When Theresia Kauapirura longed for change and aspired to become her own boss, she left her job with a gravestone supplier without any concrete future plans.
That was until a Good Samaritan, in the form of a family member, proposed to fund her towards starting a business.
Armed with the experience she had gained from her previous job, she dived into the gravestone business in 2005.
Almost ten years down the line, Theresia and her daughter, Vaanda Kauapirura, co-own Elcon Gravestones House cc.
“After realising she was being under-paid by her previous employer, my mother decided to start her own business with a N$50 000 saving and a Good Samaritan’s help,” Vaanda points out.
With the money they had acquired, they bought all the necessary equipment and started operating from their Wanaheda home in 2006.
In 2009, they moved their business to its current location at Khomasdal Motor Spares.
“City of Windhoek did not approve of our home operations and advised that we move to our new place. The move has since been very benefiting, because we have established a loyal customer-base, as many potential clients now know where we are located,” she adds.
They import gravestones all the way from South Africa, which are cut into their respective shapes, painted and decorated, before finally being sold to individuals or to other local small gravestone businesses.
The smallest gravestone including the head, base, frames and marble crush goes for N$4 600 while the biggest can cost up to N$33 000.
Vaanda who owns 40% shares of the business says their gravestones, especially the large ones, are in demand, because of their quality.
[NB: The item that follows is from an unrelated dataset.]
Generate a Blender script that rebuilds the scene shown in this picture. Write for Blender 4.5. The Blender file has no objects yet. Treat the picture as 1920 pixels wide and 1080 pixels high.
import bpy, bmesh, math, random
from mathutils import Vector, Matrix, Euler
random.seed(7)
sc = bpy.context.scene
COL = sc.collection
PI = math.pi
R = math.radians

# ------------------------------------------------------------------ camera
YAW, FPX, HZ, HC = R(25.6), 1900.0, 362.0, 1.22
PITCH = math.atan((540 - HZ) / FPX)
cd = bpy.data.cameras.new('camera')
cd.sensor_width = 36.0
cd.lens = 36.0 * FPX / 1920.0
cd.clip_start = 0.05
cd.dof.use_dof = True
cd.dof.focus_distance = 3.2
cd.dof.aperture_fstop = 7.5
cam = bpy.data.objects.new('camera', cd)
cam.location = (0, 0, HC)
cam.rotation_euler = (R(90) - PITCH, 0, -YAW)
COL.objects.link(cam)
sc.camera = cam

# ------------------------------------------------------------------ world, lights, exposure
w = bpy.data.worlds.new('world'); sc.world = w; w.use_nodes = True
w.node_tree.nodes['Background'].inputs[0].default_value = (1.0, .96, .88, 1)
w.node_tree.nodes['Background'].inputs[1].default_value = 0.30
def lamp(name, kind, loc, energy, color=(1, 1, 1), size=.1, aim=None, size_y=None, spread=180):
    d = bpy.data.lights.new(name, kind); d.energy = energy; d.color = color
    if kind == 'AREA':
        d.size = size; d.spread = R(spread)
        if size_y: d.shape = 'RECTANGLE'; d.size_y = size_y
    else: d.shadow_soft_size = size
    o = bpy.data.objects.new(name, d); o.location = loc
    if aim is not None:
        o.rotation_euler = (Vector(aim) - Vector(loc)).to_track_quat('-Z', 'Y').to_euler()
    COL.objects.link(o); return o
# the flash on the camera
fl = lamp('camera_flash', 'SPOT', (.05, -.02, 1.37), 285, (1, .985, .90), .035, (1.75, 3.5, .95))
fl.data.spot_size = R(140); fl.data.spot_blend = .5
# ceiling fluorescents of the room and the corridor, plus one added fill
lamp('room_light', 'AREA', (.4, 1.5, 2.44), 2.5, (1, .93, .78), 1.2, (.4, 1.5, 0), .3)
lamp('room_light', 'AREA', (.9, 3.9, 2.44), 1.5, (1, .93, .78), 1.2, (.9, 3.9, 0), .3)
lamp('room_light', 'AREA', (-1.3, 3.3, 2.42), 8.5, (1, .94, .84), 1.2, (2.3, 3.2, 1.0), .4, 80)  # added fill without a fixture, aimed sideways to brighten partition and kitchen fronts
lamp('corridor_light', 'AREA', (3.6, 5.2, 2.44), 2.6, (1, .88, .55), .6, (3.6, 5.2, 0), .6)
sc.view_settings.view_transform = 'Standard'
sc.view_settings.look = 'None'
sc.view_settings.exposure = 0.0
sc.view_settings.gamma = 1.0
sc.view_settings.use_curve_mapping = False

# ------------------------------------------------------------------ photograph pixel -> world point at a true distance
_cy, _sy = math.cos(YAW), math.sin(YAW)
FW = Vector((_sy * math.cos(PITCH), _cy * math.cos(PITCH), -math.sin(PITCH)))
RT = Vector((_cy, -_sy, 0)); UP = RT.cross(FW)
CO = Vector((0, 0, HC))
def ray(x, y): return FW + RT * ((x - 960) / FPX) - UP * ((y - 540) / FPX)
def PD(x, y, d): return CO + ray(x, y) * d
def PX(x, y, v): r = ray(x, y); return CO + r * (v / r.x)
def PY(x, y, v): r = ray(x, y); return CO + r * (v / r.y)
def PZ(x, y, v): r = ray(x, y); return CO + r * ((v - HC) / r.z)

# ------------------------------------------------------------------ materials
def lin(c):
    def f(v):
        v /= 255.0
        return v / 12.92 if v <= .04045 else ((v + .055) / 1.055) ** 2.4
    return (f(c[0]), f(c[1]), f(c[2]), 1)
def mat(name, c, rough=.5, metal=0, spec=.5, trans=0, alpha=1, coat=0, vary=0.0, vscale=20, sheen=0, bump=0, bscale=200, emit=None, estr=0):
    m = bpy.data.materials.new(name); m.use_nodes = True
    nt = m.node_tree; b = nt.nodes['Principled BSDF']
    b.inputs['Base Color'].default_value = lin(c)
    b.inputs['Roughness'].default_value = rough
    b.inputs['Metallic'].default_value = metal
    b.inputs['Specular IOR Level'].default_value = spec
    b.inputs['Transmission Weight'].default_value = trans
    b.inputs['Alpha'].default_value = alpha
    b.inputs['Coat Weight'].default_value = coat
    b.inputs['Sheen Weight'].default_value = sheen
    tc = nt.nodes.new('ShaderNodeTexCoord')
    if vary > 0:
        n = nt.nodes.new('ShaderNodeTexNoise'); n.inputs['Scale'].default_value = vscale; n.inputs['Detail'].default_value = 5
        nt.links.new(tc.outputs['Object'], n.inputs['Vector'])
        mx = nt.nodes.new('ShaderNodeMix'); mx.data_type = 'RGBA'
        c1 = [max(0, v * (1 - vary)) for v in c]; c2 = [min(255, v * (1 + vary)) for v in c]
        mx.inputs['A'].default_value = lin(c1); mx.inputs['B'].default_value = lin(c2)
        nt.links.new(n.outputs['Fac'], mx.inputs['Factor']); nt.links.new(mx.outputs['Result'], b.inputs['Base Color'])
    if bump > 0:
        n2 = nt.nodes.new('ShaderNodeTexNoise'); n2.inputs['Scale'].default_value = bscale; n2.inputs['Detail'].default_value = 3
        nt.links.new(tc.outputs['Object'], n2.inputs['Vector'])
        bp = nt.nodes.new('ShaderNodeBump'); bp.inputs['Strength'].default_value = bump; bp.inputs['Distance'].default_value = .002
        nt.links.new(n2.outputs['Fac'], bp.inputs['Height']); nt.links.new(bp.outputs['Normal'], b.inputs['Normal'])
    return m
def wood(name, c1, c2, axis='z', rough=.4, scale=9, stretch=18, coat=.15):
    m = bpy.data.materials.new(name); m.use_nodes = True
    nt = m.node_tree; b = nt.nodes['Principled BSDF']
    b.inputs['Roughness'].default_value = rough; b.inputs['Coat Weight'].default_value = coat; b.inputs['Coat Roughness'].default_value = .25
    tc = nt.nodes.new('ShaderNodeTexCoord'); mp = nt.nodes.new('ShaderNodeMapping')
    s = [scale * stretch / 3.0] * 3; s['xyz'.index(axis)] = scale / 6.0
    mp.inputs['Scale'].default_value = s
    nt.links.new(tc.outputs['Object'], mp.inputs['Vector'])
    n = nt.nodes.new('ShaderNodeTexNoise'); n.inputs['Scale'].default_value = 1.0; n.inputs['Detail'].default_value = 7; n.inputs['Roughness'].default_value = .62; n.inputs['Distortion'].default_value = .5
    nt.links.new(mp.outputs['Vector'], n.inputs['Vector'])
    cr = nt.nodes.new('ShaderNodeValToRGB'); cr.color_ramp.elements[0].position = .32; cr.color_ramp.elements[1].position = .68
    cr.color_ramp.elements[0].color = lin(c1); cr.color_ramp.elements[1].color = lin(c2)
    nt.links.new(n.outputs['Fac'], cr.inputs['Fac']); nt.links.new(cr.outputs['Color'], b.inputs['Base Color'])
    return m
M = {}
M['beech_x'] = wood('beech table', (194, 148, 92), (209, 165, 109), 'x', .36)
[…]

“We sold about five of them recently. Once one buyer gets the big stone, another will come also wanting a similar one and the cycle continues”.
Today, the business employs four workers; two women and two men and despite its rosy progress, Vaanda says it still faces its fair share of challenges, including importing stones from neighbouring South Africa.
“A customer can say they want a tombstone in three days, which can be taxing since we import from South Africa. This hampers overall production, because it takes long for the stones to be delivered here,” she says.
“We can always use local suppliers but we can’t, because they don’t have quality stones, hence the imports,” Vaada explains, defending their choice of supply.
She also says the business is in need of more machinery and despite approaching local commercial banks for funds, they have been turned down on various occasions and are now trying to improve their venture with personal savings.
The company has also introduced a facility in which customers can swipe their cards for payment. With that, the 30-year-old co-entrepreneur boasts how they’re headed for a better, more fruitful future and not even the sky will stop them, especially in a venture not analogous to their gender.